* Prompt:
Extract, in full, the lines below, beginning at the first and ending with the line that contains "COL = S.collection". Pictures do not belong in the copy.

* Data block:
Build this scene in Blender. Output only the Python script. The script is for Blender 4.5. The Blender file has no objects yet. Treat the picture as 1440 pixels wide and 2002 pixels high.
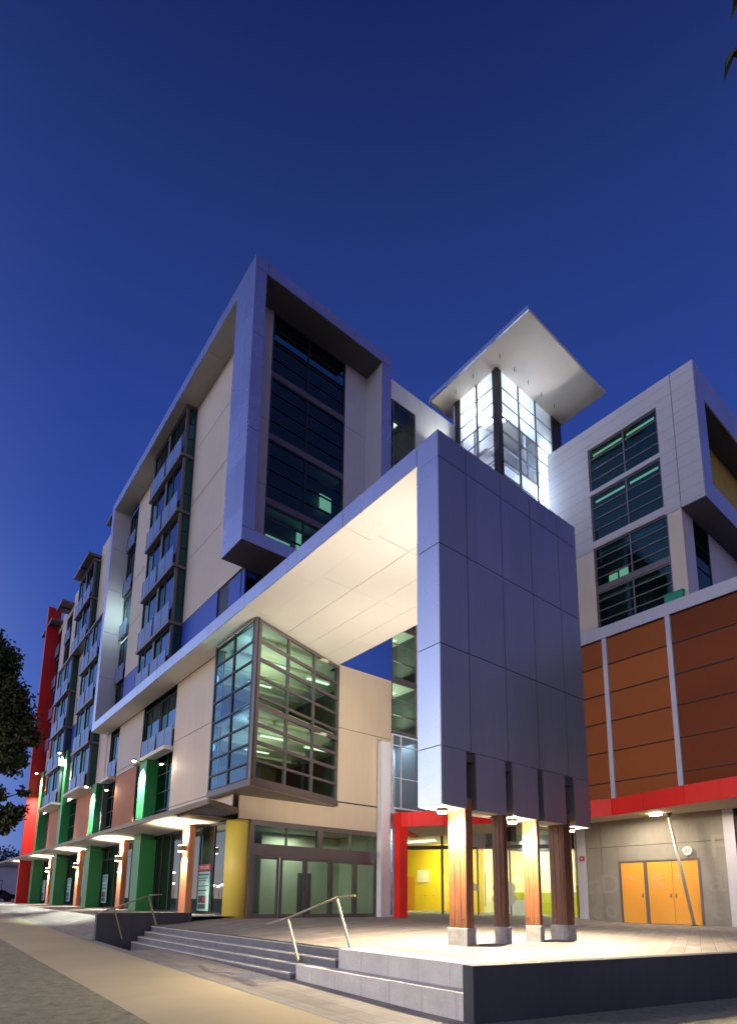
import bpy, math, random
from mathutils import Matrix, Vector
R = math.radians
random.seed(7)
S = bpy.context.scene
COL = S.collection

# ---------------------------------------------------------------- camera
cd = bpy.data.cameras.new("camera")
cam = bpy.data.objects.new("camera", cd)
COL.objects.link(cam)
yaw, pit, rol = R(141.22), R(9.968), R(0.66)
fw = Vector((math.cos(pit) * math.cos(yaw), math.cos(pit) * math.sin(yaw), math.sin(pit)))
r0 = Vector((math.sin(yaw), -math.cos(yaw), 0))
u0 = r0.cross(fw)
rr = r0 * math.cos(rol) + u0 * math.sin(rol)
uu = -r0 * math.sin(rol) + u0 * math.cos(rol)
m = Matrix.Identity(4)
for i in range(3):
    m[i][0], m[i][1], m[i][2] = rr[i], uu[i], -fw[i]
m[2][3] = 1.0
cam.matrix_world = m
cd.sensor_fit = 'HORIZONTAL'
cd.sensor_width = 36
cd.lens = 36 * 1134.0 / 1440.0
cd.shift_x = 0.0
cd.shift_y = (1560.2 - 1001.0) / 1440.0
cd.clip_start = 0.05
cd.clip_end = 2000
S.camera = cam

# ---------------------------------------------------------------- render / view
S.view_settings.view_transform = 'Standard'
S.view_settings.look = 'None'
S.view_settings.exposure = 0.0
S.view_settings.gamma = 1.0
S.render.engine = 'CYCLES'
S.cycles.max_bounces = 6
S.cycles.transparent_max_bounces = 12
S.cycles.sample_clamp_indirect = 4.0
S.cycles.use_light_tree = True
S.cycles.caustics_reflective = False
S.cycles.caustics_refractive = False

# ---------------------------------------------------------------- world: dusk sky
W = bpy.data.worlds.new("World")
S.world = W
W.use_nodes = True
wn, wl = W.node_tree.nodes, W.node_tree.links
wn.clear()
wo = wn.new('ShaderNodeOutputWorld'); bg = wn.new('ShaderNodeBackground')
tc = wn.new('ShaderNodeTexCoord'); sp = wn.new('ShaderNodeSeparateXYZ')
wl.new(tc.outputs['Generated'], sp.inputs[0])
def wramp(stops):
    n = wn.new('ShaderNodeValToRGB')
    n.color_ramp.interpolation = 'EASE' if False else 'LINEAR'
    e = n.color_ramp.elements
    while len(e) > 1: e.remove(e[-1])
    e[0].position = stops[0][0]; e[0].color = (*stops[0][1], 1)
    for p, c in stops[1:]:
        x = e.new(p); x.color = (*c, 1)
    wl.new(sp.outputs['Z'], n.inputs[0])
    return n
base = wramp([(0.0, (.10, .18, .50)), (.12, (.072, .150, .49)), (.3, (.043, .102, .44)), (.5, (.029, .072, .35)), (.68, (.021, .051, .265)),
              (.8, (.016, .038, .185)), (.9, (.009, .020, .115)), (1.0, (.006, .013, .08))])
glow = wramp([(0.0, (2.2, 1.7, 1.5)), (.07, (1.6, 1.6, 1.8)), (.18, (1.25, 1.5, 2.0)), (.33, (.78, .93, 1.5)), (.52, (.28, .34, .80)), (.7, (.11, .14, .45)),
              (.85, (.02, .03, .16)), (1.0, (.008, .012, .085))])
east = wramp([(0.0, (.30, .21, .25)), (.12, (.22, .17, .27)), (.3, (.13, .125, .29)), (.5, (.075, .09, .28)), (.7, (.05, .06, .24)), (.88, (.012, .02, .12)), (1.0, (.006, .012, .08))])
dot2 = wn.new('ShaderNodeVectorMath'); dot2.operation = 'DOT_PRODUCT'
wl.new(tc.outputs['Generated'], dot2.inputs[0]); dot2.inputs[1].default_value = (.98, .2, 0)
mr2 = wn.new('ShaderNodeMapRange'); mr2.interpolation_type = 'SMOOTHSTEP'
mr2.inputs['From Min'].default_value = -.12; mr2.inputs['From Max'].default_value = .55
wl.new(dot2.outputs['Value'], mr2.inputs['Value'])
mx2 = wn.new('ShaderNodeMixRGB')
wl.new(mr2.outputs[0], mx2.inputs[0]); wl.new(base.outputs[0], mx2.inputs[1]); wl.new(east.outputs[0], mx2.inputs[2])
dot = wn.new('ShaderNodeVectorMath'); dot.operation = 'DOT_PRODUCT'
wl.new(tc.outputs['Generated'], dot.inputs[0]); dot.inputs[1].default_value = (-.25, -.968, 0)
mr = wn.new('ShaderNodeMapRange'); mr.interpolation_type = 'SMOOTHSTEP'
mr.inputs['From Min'].default_value = .02; mr.inputs['From Max'].default_value = .95
wl.new(dot.outputs['Value'], mr.inputs['Value'])
mx = wn.new('ShaderNodeMixRGB')
wl.new(mr.outputs[0], mx.inputs[0]); wl.new(mx2.outputs[0], mx.inputs[1]); wl.new(glow.outputs[0], mx.inputs[2])
wl.new(mx.outputs[0], bg.inputs[0]); bg.inputs[1].default_value = 1.0
wl.new(bg.outputs[0], wo.inputs[0])

# ---------------------------------------------------------------- materials
MATS = {}
def newmat(name):
    mt = bpy.data.materials.new(name); mt.use_nodes = True
    nt = mt.node_tree; nt.nodes.clear()
    out = nt.nodes.new('ShaderNodeOutputMaterial')
    MATS[name] = mt
    return mt, nt, out
def N(nt, t, **kw):
    n = nt.nodes.new(t)
    for k, v in kw.items():
        if k in n.inputs: n.inputs[k].default_value = v
        else: setattr(n, k, v)
    return n
def surf(name, col, rough=.6, metal=0., var=.08, scale=1.5, bump=0., bscale=30, fine=.0, spec=.5, stretch=(1, 1, 1), streak=0.):
    """painted / concrete surface: large soft stains + fine grain, both as albedo variation"""
    mt, nt, out = newmat(name); L = nt.links
    p = N(nt, 'ShaderNodeBsdfPrincipled', Roughness=rough, Metallic=metal)
    p.inputs['Specular IOR Level'].default_value = spec
    t = N(nt, 'ShaderNodeTexCoord'); mp = N(nt, 'ShaderNodeMapping'); mp.inputs['Scale'].default_value = stretch
    L.new(t.outputs['Object'], mp.inputs[0])
    n1 = N(nt, 'ShaderNodeTexNoise', Scale=scale, Detail=5., Roughness=.6)
    n2 = N(nt, 'ShaderNodeTexNoise', Scale=bscale, Detail=4., Roughness=.7)
    L.new(mp.outputs[0], n1.inputs['Vector']); L.new(mp.outputs[0], n2.inputs['Vector'])
    r = N(nt, 'ShaderNodeMapRange'); r.inputs[1].default_value = .3; r.inputs[2].default_value = .7
    r.inputs[3].default_value = 1 - var; r.inputs[4].default_value = 1 + var
    L.new(n1.outputs[0], r.inputs[0])
    r2 = N(nt, 'ShaderNodeMapRange'); r2.inputs[1].default_value = .3; r2.inputs[2].default_value = .7
    r2.inputs[3].default_value = 1 - fine; r2.inputs[4].default_value = 1 + fine
    L.new(n2.outputs[0], r2.inputs[0])
    mu = N(nt, 'ShaderNodeMath', operation='MULTIPLY'); L.new(r.outputs[0], mu.inputs[0]); L.new(r2.outputs[0], mu.inputs[1])
    v = N(nt, 'ShaderNodeVectorMath', operation='SCALE'); v.inputs[0].default_value = col
    L.new(mu.outputs[0], v.inputs['Scale'])
    if streak:
        m3 = N(nt, 'ShaderNodeMapping'); m3.inputs['Scale'].default_value = (6, 6, .25)
        L.new(t.outputs['Object'], m3.inputs[0])
        n3 = N(nt, 'ShaderNodeTexNoise', Scale=1.2, Detail=4.); L.new(m3.outputs[0], n3.inputs['Vector'])
        r3 = N(nt, 'ShaderNodeMapRange'); r3.inputs[1].default_value = .45; r3.inputs[2].default_value = .8
        r3.inputs[3].default_value = 1; r3.inputs[4].default_value = 1 - streak
        L.new(n3.outputs[0], r3.inputs[0])
        v2 = N(nt, 'ShaderNodeVectorMath', operation='SCALE'); L.new(v.outputs[0], v2.inputs[0]); L.new(r3.outputs[0], v2.inputs['Scale'])
        v = v2
    if metal > .6:
        sn = N(nt, 'ShaderNodeVectorMath', operation='SNAP'); sn.inputs[1].default_value = (3.2, 1.31, 2.45)
        ad = N(nt, 'ShaderNodeVectorMath', operation='ADD'); ad.inputs[1].default_value = (.35, -.13, .41); L.new(t.outputs['Object'], ad.inputs[0]); L.new(ad.outputs[0], sn.inputs[0])
        wn_ = N(nt, 'ShaderNodeTexWhiteNoise'); L.new(sn.outputs[0], wn_.inputs['Vector'])
        rw = N(nt, 'ShaderNodeMapRange'); rw.inputs[3].default_value = .93; rw.inputs[4].default_value = 1.06; L.new(wn_.outputs['Value'], rw.inputs[0])
        v4 = N(nt, 'ShaderNodeVectorMath', operation='SCALE'); L.new(v.outputs[0], v4.inputs[0]); L.new(rw.outputs[0], v4.inputs['Scale']); v = v4
    L.new(v.outputs[0], p.inputs['Base Color'])
    rv = N(nt, 'ShaderNodeMapRange'); rv.inputs[3].default_value = max(0.02, rough - .06); rv.inputs[4].default_value = min(1, rough + .06)
    L.new(n1.outputs[0], rv.inputs[0]); L.new(rv.outputs[0], p.inputs['Roughness'])
    if bump:
        b = N(nt, 'ShaderNodeBump', Strength=bump, Distance=.01); L.new(n2.outputs[0], b.inputs['Height']); L.new(b.outputs[0], p.inputs['Normal'])
    if metal > .6 and not bump:
        nw = N(nt, 'ShaderNodeTexNoise', Scale=.9, Detail=2.); L.new(t.outputs['Object'], nw.inputs['Vector'])
        bw = N(nt, 'ShaderNodeBump', Strength=.10, Distance=.012); L.new(nw.outputs[0], bw.inputs['Height']); L.new(bw.outputs[0], p.inputs['Normal'])
    L.new(p.outputs[0], out.inputs[0])
    return mt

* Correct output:
Build this scene in Blender. Output only the Python script. The script is for Blender 4.5. The Blender file has no objects yet. Treat the picture as 1440 pixels wide and 2002 pixels high.
import bpy, math, random
from mathutils import Matrix, Vector
R = math.radians
random.seed(7)
S = bpy.context.scene
COL = S.collection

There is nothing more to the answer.